Clear link between extreme weather and human activity, studies show

Researchers warn ‘our civilisation is increasingly out of sync with changing climate’

Heatwaves like the record-breaking 2017 event in central and eastern China were once rare. They are now one-in-five-year events due to climate change. Photograph: Alex Kraus/Bloomberg

Heatwaves like the record-breaking 2017 event in central and eastern China were once rare. They are now one-in-five-year events due to climate change. Photograph: Alex Kraus/Bloomberg

 

Civilisation is increasingly out of sync with the world’s changing climate, as heatwaves, such as those in the Mediterranean and in China during 2017, were made more likely by human-caused climate change, according to new research.

A similar link was confirmed with droughts on US Northern Plains and in East Africa, and floods that occurred in South America and Bangladesh.

The findings were published on Monday in the Bulletin of the American Meteorological Society (BAMS). “These attribution studies are telling us that a warming Earth is continuing to send us new and more extreme weather events every year,” said Jeff Rosenfeld, editor in chief of BAMS.

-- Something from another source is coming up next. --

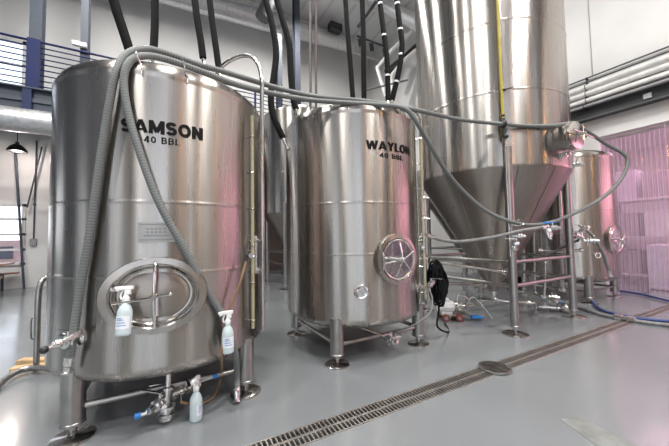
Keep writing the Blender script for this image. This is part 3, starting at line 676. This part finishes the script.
def wall(name, axis, c, th, u0, u1, v0, v1, holes, mat=WALL):
    us = sorted({u0, u1, *[h[0] for h in holes], *[h[1] for h in holes]}); vs = sorted({v0, v1, *[h[2] for h in holes], *[h[3] for h in holes]})
    b = MB()
    for i in range(len(us)-1):
        for j in range(len(vs)-1):
            um, vm = (us[i]+us[i+1])/2, (vs[j]+vs[j+1])/2
            if any(h[0] < um < h[1] and h[2] < vm < h[3] for h in holes): continue
            du, dv = us[i+1]-us[i], vs[j+1]-vs[j]
            if axis == 'x': b.box((c, um, vm), (th, du, dv))
            else: b.box((um, c, vm), (du, th, dv))
    return tag(b.build(name, mat), kind='structure')
LW = (-8.6, -3.68, .66, 2.4)         # lower window of the back wall
UW = (-8.6, -3.78, 4.99, 7.2)
wall('wall_back', 'y', Y1+.1, .2, X0, X1+.2, 0, ZC, [LW, UW])
wall('wall_back_lower', 'y', Y1-.02, .04, -1.5, X1, 0, 4.3, [], simple('brown wall darkened for shade', (.10, .07, .062), .6))  # brown lower wall; its darkness also paints in the dim rear
# right wall: open below 3.5 m for the curtain
wall('wall_right', 'x', X1+.1, .2, Y0, Y1, 0, ZC, [(-6.5, 2.93, 0, 3.5)])
FR = [(-7.4, -.6, 0, 5.4), (3.4, 4.4, 0.2, 2.4), (5.4, 7.6, 5.6, 8.0), (-4.6, 3.5, 6.8, 8.4)]
wall('wall_front', 'y', Y0-.1, .2, X0, X1+.2, 0, ZC, FR, simple('warm brown wall', (.19, .148, .118), .7))  # unseen wall; its brown is chosen to warm the tank reflections
LF = [(-5.6, -2.6, .6, 4.6), (1.5, 3.2, 1.0, 2.6), (6.5, 9.5, 1, 3.2)]
wall('wall_left', 'x', X0-.1, .2, Y0, Y1, 0, ZC, LF, simple('dark grey wall', (.06, .072, .095), .7))  # unseen wall; kept dark to put dark bands into the tank reflections
tag(MB().box(((X0+X1)/2, (Y0+Y1)/2, ZC+.1), (X1-X0+.4, Y1-Y0+.4, .2)).build('ceiling', CEIL), kind='structure')
def window(i, axis, c, h, nu, nv, w=.05, fmat=WHITEST):
    b = MB(); u0, u1, v0, v1 = h
    def bx(ua, ub, va, vb):
        if axis == 'y': b.box(((ua+ub)/2, c, (va+vb)/2), (ub-ua, .09, vb-va))
        else: b.box((c, (ua+ub)/2, (va+vb)/2), (.09, ub-ua, vb-va))
    bx(u0, u0+.07, v0, v1); bx(u1-.07, u1, v0, v1); bx(u0, u1, v0, v0+.07); bx(u0, u1, v1-.07, v1)
    for k in range(1, nu): u = u0+(u1-u0)*k/nu; bx(u-w/2, u+w/2, v0, v1)
    for k in range(1, nv): v = v0+(v1-v0)*k/nv; bx(u0, u1, v-w/2, v+w/2)
    tag(b.build('window_%d' % i, fmat), kind='structure')
window(1, 'y', Y1-.03, LW, 3, 4, .06); window(2, 'y', Y1-.03, UW, 3, 3)
window(3, 'y', Y0+.03, FR[1], 2, 2); window(4, 'y', Y0+.03, FR[2], 2, 2); window(5, 'x', X0+.03, LF[0], 2, 2); window(6, 'x', X0+.03, LF[2], 3, 2); window(7, 'y', Y0+.03, FR[3], 6, 1); window(8, 'x', X0+.03, LF[1], 2, 1)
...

“The message of this science is that our civilisation is increasingly out of sync with our changing climate.”

The seventh edition of the report, Explaining Extreme Events from a Climate Perspective, also included analyses of ocean events, including intense heatwaves in the Tasman Sea off Australia in 2017 and 2018, all of which were “virtually impossible” without human-caused climate change.

What’s more, the scientists are now able to predict the increased chances of them happening.

Intimately connected

This is the second year they have identified extreme weather events that they concluded could not have happened without warming of the climate through human-induced climate change – their report is widely regarded as the definitive evaluation of extreme weather events globally.

Dr Martin Hoerling, a research meteorologist with the National Oceanic and Atmospheric Administration, said while the events studied spanned six continents and a calendar year, what became clear is they were intimately connected.

“These studies confirm predictions of the 1990 First [UN] Intergovernmental Panel on Climate Change report, which foresaw that radical departures from 20th century weather and climate would be happening now,” he said. “Scientific evidence supports increasing confidence that human activity is driving a variety of extreme events now. These are having large economic impacts across the US and around the world.”

ClientEarth climate lawyer and co-author of the report’s introduction, Sophie Marjanac said: “Extreme weather events around the world, such as the recent catastrophic Californian wildfires, European heatwave and monsoon floods in Bangladesh, show that insurers need to be integrating academic climate science into their natural catastrophe models or face increasing losses.

“The strength of the findings in this report shows that it is only a matter of time before climate attribution science translates into legal liability for those that continue to ignore these risks,” he added.

Findings were made on three categories of extremes:

Heat

Climate change has made the chances of heatwaves in the Euro-Mediterranean region that are at least as hot as 2017’s three times more likely than they were in 1950. The chance of such a heatwave recurring is now 10 per cent in any given year. Heatwaves like the record-breaking 2017 event in central and eastern China were once rare. They are now one-in-five-year events due to climate change.

Drought

Climate change made the 2017 Northern Great Plains drought 1.5 times more likely.

Flooding

Extreme, pre-monsoon rainfall that inundated northeast Bangladesh was made up to 100 per cent more likely by climate change, which has made chances of the extreme rain that collapsed thousands of houses in southeastern China in June 2017 twice as likely.

Ocean-driven events

Scientists found record sea surface temperatures in the Tasman Sea in 2017 and 2018 were virtually impossible without global warming. Extremely warm sea surface temperatures off the coast of Africa doubled the probability of 2017’s East Africa drought, which left more than 6 million people in Somalia facing food shortages. An analysis found the extreme ocean warmth could not have occurred in a pre-industrial climate.

Record-low Arctic sea ice due to climate change influenced record-breaking “precipitation deficits” across a large part of western Europe in December 2016.

Oceanic events, from unusual hot spots to sea-ice melt, are among the cases studied this year. The oceans participate in global warming, and “there’s ample reason to believe that the reservoir of heat in the ocean will be a significant driver of extreme events on land”, the authors note.